Tuesday, January 23, 2007

WE RIDERS DOCUMENTARY EXHIBIT

The WE Riders documentary installation presented the projects components in an interactive format. Viewers could explore printouts of all of the weblog entries, see our GPS routes and read all of the collected surveys. The only piece that we left out was our tandem; we still needed to ride! So we presented a full-scale cardboard mock-up.


Some special features of the installation: a 10 foot table in the shape of Oakland fabricated by Bruce Douglas, detailed analysis of the surveys created by Jason MacCannell, PhD, and documentary footage of our rides filmed by Erin Stamos.

As part of the exhibit, Jason gave a very informative presentation about his analysis and findings concerning the surveys. The event was well-attended; participates engaged in a lively discussion about the intersections of art and science.


We want to give a special thanks to Pro Arts staff and volunteers who helped to make this show into a reality. And thanks again to our master documenter, Pamela Palma.

WE Riders Analysis Report, Dr. Jason MacCannell

Excerpts from the Report's Introduction

"What have the WE Riders done? Though it sounds like a humorous accusation, the question is a serious one. Officially, the answer is “art”: arts funding supports it; art venues host it. While it is not a set of paintings on the wall, the documentation here fits the conventional definition of art more closely than some “conceptual” art. Here is a display, some distinctive patterns of visual design, and even a great deal of drawing, albeit not by the artists. If the artists themselves had produced the bulk of the works on display—nearly two hundred small sheets that include both drawings and writings—no one could question the “artistic” nature of the project. But the work is instead a collaboration between the artists and members of the public selected more or less haphazardly.

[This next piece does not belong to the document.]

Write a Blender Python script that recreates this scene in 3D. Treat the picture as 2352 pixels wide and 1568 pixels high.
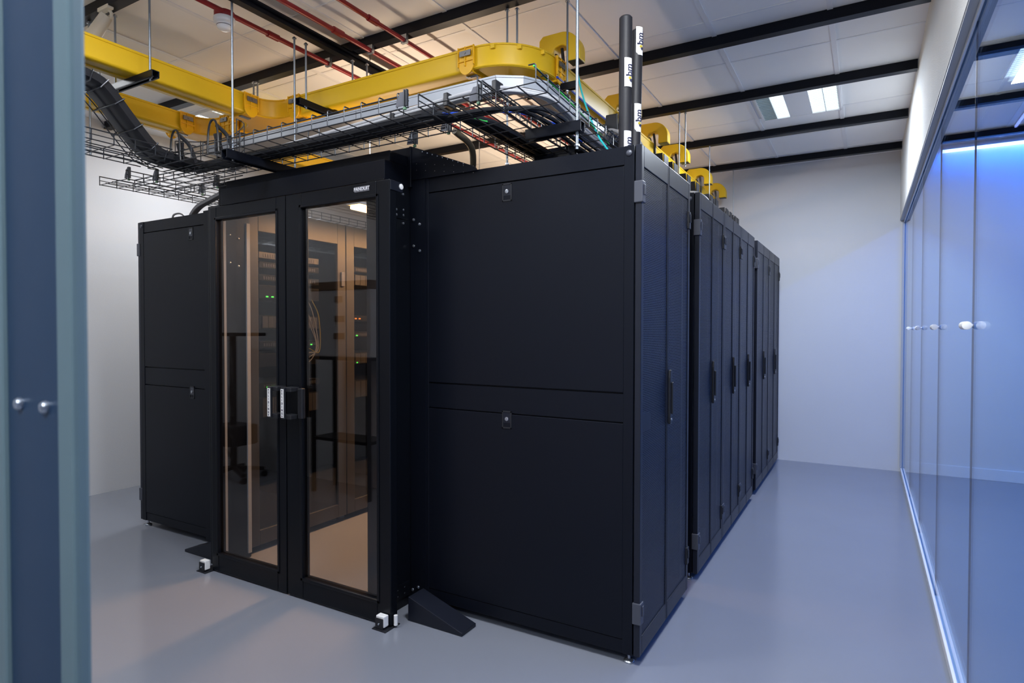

In this sense the project is more like social science than “art.” Instead of depicting their ostensible subjects, the sometimes elusive realms of West and East Oakland, the WE Riders mounted a survey, collecting eighty-one maps as well as a large volume of commentary. Every stage of the project has been lavishly documented, on paper, on a weblog, in digital photography, on video, and even in GPS point data from the rides. As a social scientist who met them quite by accident, I admit I was initially fooled by what Donna Haraway might call their scientific “drag.” It took some investigation to discover that their approach was entirely artistic.

… But my purpose here is not to judge the quality of the art, nor analyze the critique or celebration of science that some might see embedded in it. Rather, I intend to push the “science” of the WE Riders project as far as possible, treating their data as data, searching it for anything suggestive of a pattern or correspondences among its elements. In doing so I am quite conscious of blurring the boundary between art and science even further. By not asking a research question—“Where is East/West Oakland?” being too nebulous to count—the WE Riders have ensured that no answer will be found. There is no effect whose cause is sought, nor any stakeholders waiting to applaud or defy a politically important result. In the end the respondents became the scientists, the ones proferring hypotheses and presenting evidence.

… The portrait of Oakland and specifically these neighborhoods that emerges in the survey—a city divided by freeways, a city divided by a lake, a place with multitudinous pasts carried in the hearts of its residents, a place where the future seems to rumble like an angry faultline under the surface, a set of stops on the BART lines, a place that business and government desperately want changed, a place with Victorian houses and taco stands, a place where west is north and east is south—is a portrait as variable as the city itself that mere statistics could not achieve."